If we want to run a container without sudo we get an error. This is because docker group is created but no users are added to it. So we need to use sudo or better we engage optional procedures for configuring Linux hosts to work better with Docker. These steps are explained here: https://docs.docker.com/engine/install/linux-postinstall/.

    sudo groupadd docker
    sudo usermod -aG docker $USER
    newgrp docker
    docker run hello-world

Docker commands

All docker commands must be used with sudo if we didn't add a user to the docker group!

List version:

    docker version

View container (and get names created by docker):

    docker ps -a

View images:

    docker images

Get a newer image (update e.g. ubuntu image):

    docker image pull ubuntu

Run a container (-i interactive, -t pseudo-terminal, --name name, -h host-name). We can specify a version with a colon. Best to give an own name for the container.

    docker run -it ubuntu`
    docker run -it ubuntu:18.10`
    docker run -it --name myubuntu -h ubuhost ubuntu:18.10`

With run there is always a new container, so use docker start with your container name to run the same container (without -t)!

    docker start -i myubuntu`

With exec start a second process (second terminal to run e.g. a command) of the same container. We can stop it with Q:

    docker exec -it myubuntu /usr/bin/top

Install Docker compose

Docker Compose is a tool for defining and running multi-container Docker applications. As we need more container (openHAB, influxDB, Grafana) we will use Docker compose to call our containers. Docker compose V2 is written in Golang (V1 (docker-compose) was a Python script and used a hyphen between docker and compose!) and uses a YAML text file to run the different container. More infos: https://docs.docker.com/compose/ and https://github.com/docker/compose. After configuring the YAML file Docker-compose allows to create and start all the services with a single command.

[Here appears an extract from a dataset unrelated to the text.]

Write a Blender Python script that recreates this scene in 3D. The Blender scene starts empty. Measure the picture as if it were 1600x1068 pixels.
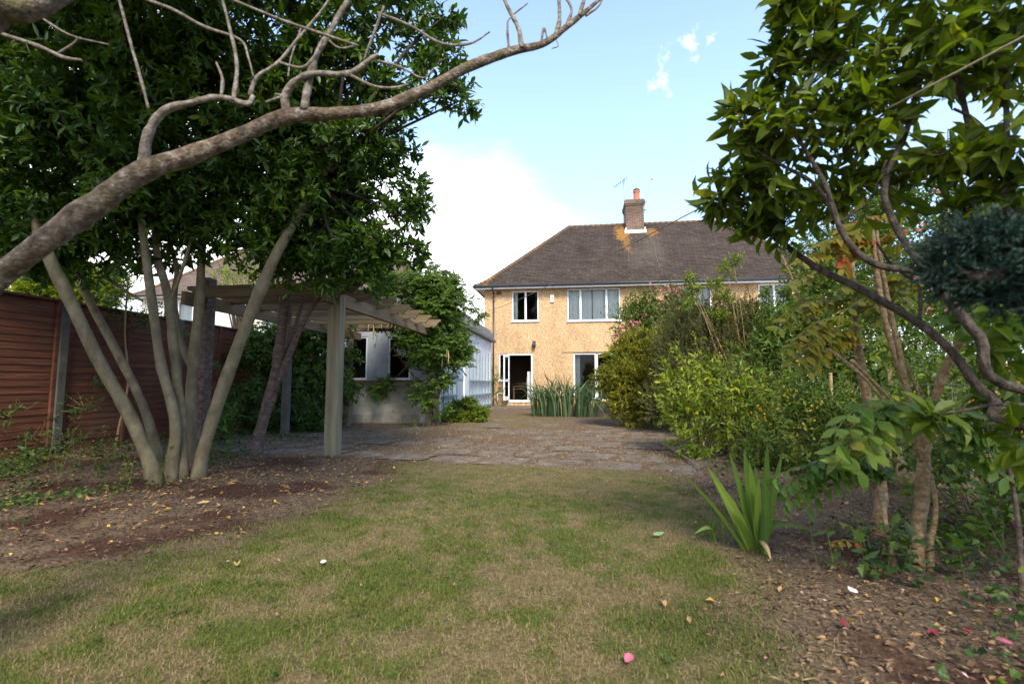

Install docker compose with the following command:

   sudo apt install docker-compose-plugin

Test the installation.

    docker compose version

Docker YAML files

Now let's have a look at the following YAML file from https://hub.docker.com/r/openhab/openhab/:

    # save as docker-compose.yml or openhab.yml
    version: '3.8'

    services:
      openhab:
        image: "openhab/openhab:3.3.0" # stable 2022-11
        container_name: openhab
        restart: always
        network_mode: host
        volumes:
          - "/etc/localtime:/etc/localtime:ro"
          - "/etc/timezone:/etc/timezone:ro"
          - "./openhab/openhab_addons:/openhab/addons"
          - "./openhab/openhab_conf:/openhab/conf"
          - "./openhab/openhab_userdata:/openhab/userdata" 
        devices:
          - /dev/ttyACM0:/dev/ttyACM0
          - /dev/ttyAMA0:/dev/ttyAMA0
        environment:
          OPENHAB_HTTP_PORT: "9080"
          OPENHAB_HTTPS_PORT: "9443"
          EXTRA_JAVA_OPTS: "-Duser.timezone=Europe/Luxembourg"

We use the network of the host, because openHAB requires UPnP discovery. Unfortunately port mapping is incompatible with this network_mode. Because I use 2 versions of openHAB, I change the ports from 8xxx to 9xxx. The openHAB directories are created from docker-compose.

We save the file as text-only with the name openhab.yml and start it with the following command:

    docker compose -f openhab.yml up --remove-orphans -d

Without -f and the filename docker-compose searches for a file named docker-compose.yml in the current directory. The option -d stands for detached mode, meaning the container is running in the background (default = foreground).

To stop or (re)start the running container we use:

    docker compose -f openhab.yml stop
    docker compose -f openhab.yml start

Now you find openHAB on your Raspberry Pi by using the IP address and the port in a browser e.g. 192.168.131.101:9080.